It sometimes seems that we live in a world of almost weekly observances. Recently, after Federal Budget week, comes Laudato Si’ Week with its call to respond to climate change. In a world where so many people face economic hardship and are anxious about such basic needs as food and shelter, the conjunction remind us of the connections between the apparently disparate economic and environmental issues that will determine the lives of our children and their descendants.
Budgets are written as stern economic statements that promise the serious reader an account of the balance between spending and income. In reality they are more like theatre. Leaks are the promos. They promise the casual observers that the drama will have a plot to titivate all tastes and will deal seriously with the major issues of the day. That promise, of course, will be tested in performance.
Seen from that perspective, the recent Federal Budget had the virtues and the limitations of an effective promo. People who had been doing it hard would welcome the small benefits such as an increase to Job Keeper, more support for single parent families, a pay increase for aged care workers, encouragement for bulk billing, and subsidies for power bills, and administrative machinery to move to a clean energy economy.
The Budget did not, however, offer priorities for difficult times. Like the kings of Noah’s time when the rain began, it promised life as usual. The test of seriousness in governing in difficult times lies in responding to the needs of people who are disadvantaged. In Australia that would mean addressing gross inequality. This is necessary to finance shaping a society in which all can live decently. Raising Job Seeker to a decent level is a symbol of this commitment to respect people who are disadvantaged. At present people who are unemployed are dismissed as the undeserving poor who need to be humiliated by punitive and unrealistic demands. Other necessary measures are to address the needs of Young First Nations people so disproportionately represented in the Justice system, strengthening the health and other services to young Australians, providing public housing, and resourcing communities to address their own needs.

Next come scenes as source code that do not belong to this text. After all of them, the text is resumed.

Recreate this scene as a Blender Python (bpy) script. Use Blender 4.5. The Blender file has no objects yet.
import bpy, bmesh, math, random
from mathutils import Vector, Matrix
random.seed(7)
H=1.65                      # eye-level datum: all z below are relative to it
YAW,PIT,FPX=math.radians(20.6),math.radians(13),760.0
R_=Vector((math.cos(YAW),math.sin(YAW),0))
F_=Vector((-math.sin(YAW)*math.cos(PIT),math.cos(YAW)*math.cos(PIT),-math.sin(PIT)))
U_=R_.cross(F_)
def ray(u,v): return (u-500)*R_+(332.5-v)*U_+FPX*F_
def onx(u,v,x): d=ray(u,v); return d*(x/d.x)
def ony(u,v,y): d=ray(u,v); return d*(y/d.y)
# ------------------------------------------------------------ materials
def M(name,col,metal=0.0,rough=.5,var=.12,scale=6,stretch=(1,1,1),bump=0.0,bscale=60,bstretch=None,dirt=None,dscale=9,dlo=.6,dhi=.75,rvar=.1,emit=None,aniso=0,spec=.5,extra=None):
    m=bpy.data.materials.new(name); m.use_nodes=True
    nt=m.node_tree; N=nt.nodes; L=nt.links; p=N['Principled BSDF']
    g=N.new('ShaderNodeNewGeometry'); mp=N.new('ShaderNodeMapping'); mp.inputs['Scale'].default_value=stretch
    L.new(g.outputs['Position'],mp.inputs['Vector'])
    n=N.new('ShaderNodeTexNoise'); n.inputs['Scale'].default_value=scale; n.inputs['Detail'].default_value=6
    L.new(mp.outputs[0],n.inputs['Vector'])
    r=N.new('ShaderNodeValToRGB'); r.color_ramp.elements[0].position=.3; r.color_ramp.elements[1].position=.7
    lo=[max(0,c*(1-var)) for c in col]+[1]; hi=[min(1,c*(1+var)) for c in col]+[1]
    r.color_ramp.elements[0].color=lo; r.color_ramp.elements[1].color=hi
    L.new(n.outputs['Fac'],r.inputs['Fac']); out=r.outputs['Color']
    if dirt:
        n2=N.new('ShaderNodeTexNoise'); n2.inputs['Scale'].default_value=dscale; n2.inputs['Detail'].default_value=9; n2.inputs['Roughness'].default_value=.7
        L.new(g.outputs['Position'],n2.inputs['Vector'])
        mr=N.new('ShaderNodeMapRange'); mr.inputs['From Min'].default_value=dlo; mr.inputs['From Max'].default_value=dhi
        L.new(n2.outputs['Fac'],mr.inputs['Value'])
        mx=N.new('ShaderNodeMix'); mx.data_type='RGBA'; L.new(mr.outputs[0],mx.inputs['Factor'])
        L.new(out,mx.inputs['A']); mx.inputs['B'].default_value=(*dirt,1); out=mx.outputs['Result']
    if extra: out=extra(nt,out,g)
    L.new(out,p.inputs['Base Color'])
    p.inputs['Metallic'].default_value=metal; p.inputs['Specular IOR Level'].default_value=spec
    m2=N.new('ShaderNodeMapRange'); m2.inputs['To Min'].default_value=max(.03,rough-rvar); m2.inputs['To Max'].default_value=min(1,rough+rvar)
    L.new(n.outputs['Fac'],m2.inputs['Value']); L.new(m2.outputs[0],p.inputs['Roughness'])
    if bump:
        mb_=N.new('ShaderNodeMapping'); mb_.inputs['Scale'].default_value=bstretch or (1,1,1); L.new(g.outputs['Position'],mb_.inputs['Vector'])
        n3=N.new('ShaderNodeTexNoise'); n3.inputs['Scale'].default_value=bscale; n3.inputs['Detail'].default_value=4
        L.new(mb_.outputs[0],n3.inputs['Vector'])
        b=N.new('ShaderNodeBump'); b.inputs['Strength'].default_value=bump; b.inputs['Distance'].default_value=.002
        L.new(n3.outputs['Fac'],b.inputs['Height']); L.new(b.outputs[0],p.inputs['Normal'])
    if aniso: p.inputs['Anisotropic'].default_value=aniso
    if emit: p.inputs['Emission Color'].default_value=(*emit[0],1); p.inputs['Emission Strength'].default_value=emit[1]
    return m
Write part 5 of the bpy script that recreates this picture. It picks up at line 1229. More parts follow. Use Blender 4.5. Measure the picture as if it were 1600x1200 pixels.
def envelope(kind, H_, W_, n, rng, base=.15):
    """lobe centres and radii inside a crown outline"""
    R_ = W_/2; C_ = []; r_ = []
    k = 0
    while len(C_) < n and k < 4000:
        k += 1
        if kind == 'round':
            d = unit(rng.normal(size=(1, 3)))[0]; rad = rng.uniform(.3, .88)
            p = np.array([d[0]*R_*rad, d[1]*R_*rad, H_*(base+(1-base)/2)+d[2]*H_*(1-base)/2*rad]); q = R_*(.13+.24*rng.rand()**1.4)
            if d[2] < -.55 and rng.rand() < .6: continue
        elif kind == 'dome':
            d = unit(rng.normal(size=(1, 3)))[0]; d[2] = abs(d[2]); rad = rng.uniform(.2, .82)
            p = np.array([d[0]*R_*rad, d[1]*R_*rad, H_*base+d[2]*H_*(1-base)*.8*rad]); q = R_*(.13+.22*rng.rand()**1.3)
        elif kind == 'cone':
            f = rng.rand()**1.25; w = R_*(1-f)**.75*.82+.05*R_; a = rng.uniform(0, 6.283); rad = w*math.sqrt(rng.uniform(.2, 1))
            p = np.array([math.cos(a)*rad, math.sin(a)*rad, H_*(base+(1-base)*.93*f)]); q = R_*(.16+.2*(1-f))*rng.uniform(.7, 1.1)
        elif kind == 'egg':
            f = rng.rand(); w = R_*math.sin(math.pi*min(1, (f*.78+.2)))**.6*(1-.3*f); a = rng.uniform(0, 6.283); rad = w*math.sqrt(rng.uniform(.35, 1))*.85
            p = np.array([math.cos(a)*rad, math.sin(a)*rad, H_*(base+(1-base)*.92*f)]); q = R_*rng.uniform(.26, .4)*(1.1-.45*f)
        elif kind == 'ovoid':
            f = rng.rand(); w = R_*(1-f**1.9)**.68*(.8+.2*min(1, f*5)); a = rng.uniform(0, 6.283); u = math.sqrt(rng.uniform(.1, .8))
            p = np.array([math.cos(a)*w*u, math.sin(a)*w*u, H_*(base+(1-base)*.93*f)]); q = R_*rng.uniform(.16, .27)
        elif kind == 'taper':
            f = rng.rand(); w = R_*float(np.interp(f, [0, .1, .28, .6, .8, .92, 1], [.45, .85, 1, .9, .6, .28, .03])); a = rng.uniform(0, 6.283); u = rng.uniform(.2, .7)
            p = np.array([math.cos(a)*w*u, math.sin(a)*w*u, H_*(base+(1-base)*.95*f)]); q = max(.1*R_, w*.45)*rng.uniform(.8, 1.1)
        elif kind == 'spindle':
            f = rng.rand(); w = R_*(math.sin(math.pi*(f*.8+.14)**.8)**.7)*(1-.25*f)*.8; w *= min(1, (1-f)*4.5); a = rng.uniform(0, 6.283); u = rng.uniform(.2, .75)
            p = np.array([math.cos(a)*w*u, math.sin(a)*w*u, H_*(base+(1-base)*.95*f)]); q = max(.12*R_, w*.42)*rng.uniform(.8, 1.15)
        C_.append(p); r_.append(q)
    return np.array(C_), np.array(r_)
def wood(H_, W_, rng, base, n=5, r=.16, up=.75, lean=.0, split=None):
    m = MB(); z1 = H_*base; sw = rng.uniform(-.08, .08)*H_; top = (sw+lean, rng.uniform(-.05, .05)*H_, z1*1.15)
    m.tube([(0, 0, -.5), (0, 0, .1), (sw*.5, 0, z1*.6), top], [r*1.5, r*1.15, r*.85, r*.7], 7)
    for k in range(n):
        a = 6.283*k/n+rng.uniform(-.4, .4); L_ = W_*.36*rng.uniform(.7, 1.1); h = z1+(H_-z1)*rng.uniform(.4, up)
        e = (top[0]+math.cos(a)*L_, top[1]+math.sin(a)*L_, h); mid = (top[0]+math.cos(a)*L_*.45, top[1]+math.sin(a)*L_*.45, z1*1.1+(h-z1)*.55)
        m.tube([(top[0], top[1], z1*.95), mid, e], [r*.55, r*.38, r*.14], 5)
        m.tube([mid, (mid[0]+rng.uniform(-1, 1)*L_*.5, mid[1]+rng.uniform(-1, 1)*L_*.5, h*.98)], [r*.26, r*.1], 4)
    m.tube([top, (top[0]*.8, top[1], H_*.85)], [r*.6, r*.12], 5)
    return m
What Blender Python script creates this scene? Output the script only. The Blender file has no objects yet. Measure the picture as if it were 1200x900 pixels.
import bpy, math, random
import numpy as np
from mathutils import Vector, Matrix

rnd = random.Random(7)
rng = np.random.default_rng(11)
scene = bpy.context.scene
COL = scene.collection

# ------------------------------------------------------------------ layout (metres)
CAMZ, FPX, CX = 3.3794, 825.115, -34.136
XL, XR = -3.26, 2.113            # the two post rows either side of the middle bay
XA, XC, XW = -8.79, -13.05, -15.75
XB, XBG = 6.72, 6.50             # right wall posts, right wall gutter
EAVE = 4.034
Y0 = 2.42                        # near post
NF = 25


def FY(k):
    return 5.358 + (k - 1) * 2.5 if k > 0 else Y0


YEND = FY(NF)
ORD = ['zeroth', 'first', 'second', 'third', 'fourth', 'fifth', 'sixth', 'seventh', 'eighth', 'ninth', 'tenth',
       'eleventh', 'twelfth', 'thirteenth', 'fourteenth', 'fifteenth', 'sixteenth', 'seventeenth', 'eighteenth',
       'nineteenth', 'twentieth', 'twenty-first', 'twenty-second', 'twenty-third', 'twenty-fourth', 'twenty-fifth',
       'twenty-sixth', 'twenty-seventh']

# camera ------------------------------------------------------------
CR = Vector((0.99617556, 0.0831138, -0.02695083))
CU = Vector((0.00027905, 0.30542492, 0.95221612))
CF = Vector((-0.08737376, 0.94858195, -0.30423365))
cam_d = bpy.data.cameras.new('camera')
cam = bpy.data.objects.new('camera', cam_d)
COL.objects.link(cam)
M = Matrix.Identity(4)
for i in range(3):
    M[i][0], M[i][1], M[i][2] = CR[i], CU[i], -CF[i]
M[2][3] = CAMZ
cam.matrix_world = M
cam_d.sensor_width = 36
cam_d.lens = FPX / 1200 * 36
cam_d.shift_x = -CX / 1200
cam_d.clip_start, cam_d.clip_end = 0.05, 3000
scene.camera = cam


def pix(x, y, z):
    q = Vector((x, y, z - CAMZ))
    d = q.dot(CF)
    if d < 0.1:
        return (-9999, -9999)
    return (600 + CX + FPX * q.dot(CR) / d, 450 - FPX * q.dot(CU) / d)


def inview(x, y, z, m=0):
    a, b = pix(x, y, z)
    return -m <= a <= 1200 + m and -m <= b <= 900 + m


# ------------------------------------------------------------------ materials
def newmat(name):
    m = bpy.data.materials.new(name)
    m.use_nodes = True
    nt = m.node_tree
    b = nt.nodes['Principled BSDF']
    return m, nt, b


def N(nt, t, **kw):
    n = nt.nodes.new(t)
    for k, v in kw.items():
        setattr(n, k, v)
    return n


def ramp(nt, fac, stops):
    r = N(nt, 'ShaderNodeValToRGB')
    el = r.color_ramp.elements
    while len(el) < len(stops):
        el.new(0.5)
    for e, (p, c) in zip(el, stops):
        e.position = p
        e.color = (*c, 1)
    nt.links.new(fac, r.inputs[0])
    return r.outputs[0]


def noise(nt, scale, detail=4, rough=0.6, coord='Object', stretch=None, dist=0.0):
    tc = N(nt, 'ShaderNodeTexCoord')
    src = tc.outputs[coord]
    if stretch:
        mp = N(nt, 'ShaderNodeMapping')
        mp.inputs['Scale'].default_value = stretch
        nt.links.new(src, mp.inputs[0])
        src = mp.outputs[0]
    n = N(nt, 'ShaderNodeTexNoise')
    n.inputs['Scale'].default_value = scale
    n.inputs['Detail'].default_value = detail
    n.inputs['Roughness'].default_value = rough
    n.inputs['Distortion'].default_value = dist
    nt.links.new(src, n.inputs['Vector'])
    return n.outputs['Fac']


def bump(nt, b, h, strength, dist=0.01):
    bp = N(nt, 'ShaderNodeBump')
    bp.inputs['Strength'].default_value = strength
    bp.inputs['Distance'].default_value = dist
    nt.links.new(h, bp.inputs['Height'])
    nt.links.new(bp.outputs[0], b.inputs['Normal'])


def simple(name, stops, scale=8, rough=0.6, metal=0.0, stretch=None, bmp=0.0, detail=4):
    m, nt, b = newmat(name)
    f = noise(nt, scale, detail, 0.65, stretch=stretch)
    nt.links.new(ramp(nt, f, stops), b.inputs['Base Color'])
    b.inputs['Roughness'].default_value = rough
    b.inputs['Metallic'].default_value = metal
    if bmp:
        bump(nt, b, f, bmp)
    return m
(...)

The Budget also provided for only incremental measures to lower emissions. The growing scientific consensus, however, suggests that such measures will be insufficient even to confine global warming to its already destructive hoped for level. Even if we were to meet that modest target, we and our children would still face the melting of glaciers, increase of sea levels, regular bushfires, droughts and floods, with all their effects on people’s lives and level of trust in Government.
The pusillanimity of the Budget in its response both to Climate Change and to economic inequality provides good reason to return to Laudato Si’. It was significant in alerting people to the reality of climate change. It also demonstrated the connection between the treatment of the Environment and the treatment of the poor.
'The test of seriousness in governing in difficult times lies in responding to the needs of people who are disadvantaged. In Australia that would mean addressing gross inequality.'
Written seven years ago, the document brought together the best available science, theological reflection, analysis of economic ideologies, and account of the relationships involved in human flourishing. It held all these things together in a deep spiritual and practical vision. And it did all this while speaking a language that all of us ordinary people – Christians, atheists, scientists and politicians – could understand.
Laudato Si’ is significant because it ties our treatment of the world of which we are part to our treatment of human beings. It broadens the understanding of social justice to include ecological justice. The necessary connection between the two aspects of justice is summed up in the phrase Integral Justice. Previously many saw them as separate, allowing us to exploit the environment as we wish while simultaneously responding with respect to other human beings. Pope Francis showed how exploitation of the environment is related to the exploitation of human beings. The poverty of poor people confined to slums by an unjust economy is yoked to the pollution of waterways and the air. In Pope Francis’ world respect for the natural world and for each human being go together. We are connected to our world in a network of relationships that are interlocking, so that we cannot respect people without respecting our environment.
This insight has inspired and illuminated research by Jesuit Social Services into disadvantage in Australia. It is married to the recognition that disadvantage in Australia is largely focused in relatively few local areas. Many indicators of disadvantage, such as economic poverty, limited access to education, work, to health and other services and computers, involvement with the justice system, liability to mental and physical illness are clustered there. They did not simply coexist there but interacted with and intensified one another. In these areas the voices of people are rarely heard, their faces are rarely noticed, and the services that should be available to them are fragmented.
Vulnerability to the effects of climate change compounds other areas of disadvantage. Extreme temperatures increase the costs of heating and cooling, cause respiratory and other illnesses, impede learning and local travel to schools and workplaces, health and other services.
The need and the complexity of responding adequately to climate change is demonstrated in a recent collaborative study of disadvantaged areas in Melbourne’s West . It recognises that the experts on the effects of climate change the local communities affected by it. They will also be best placed to address it. It follows that Australia requires that government and non-government organisations must work intensively and cooperatively with these communities.
Reflection on both Budgets and Papal Documents places local communities at the centre of the large change needed to make the world more just.
Andrew Hamilton is consulting editor of Eureka Street, and writer at Jesuit Social Services.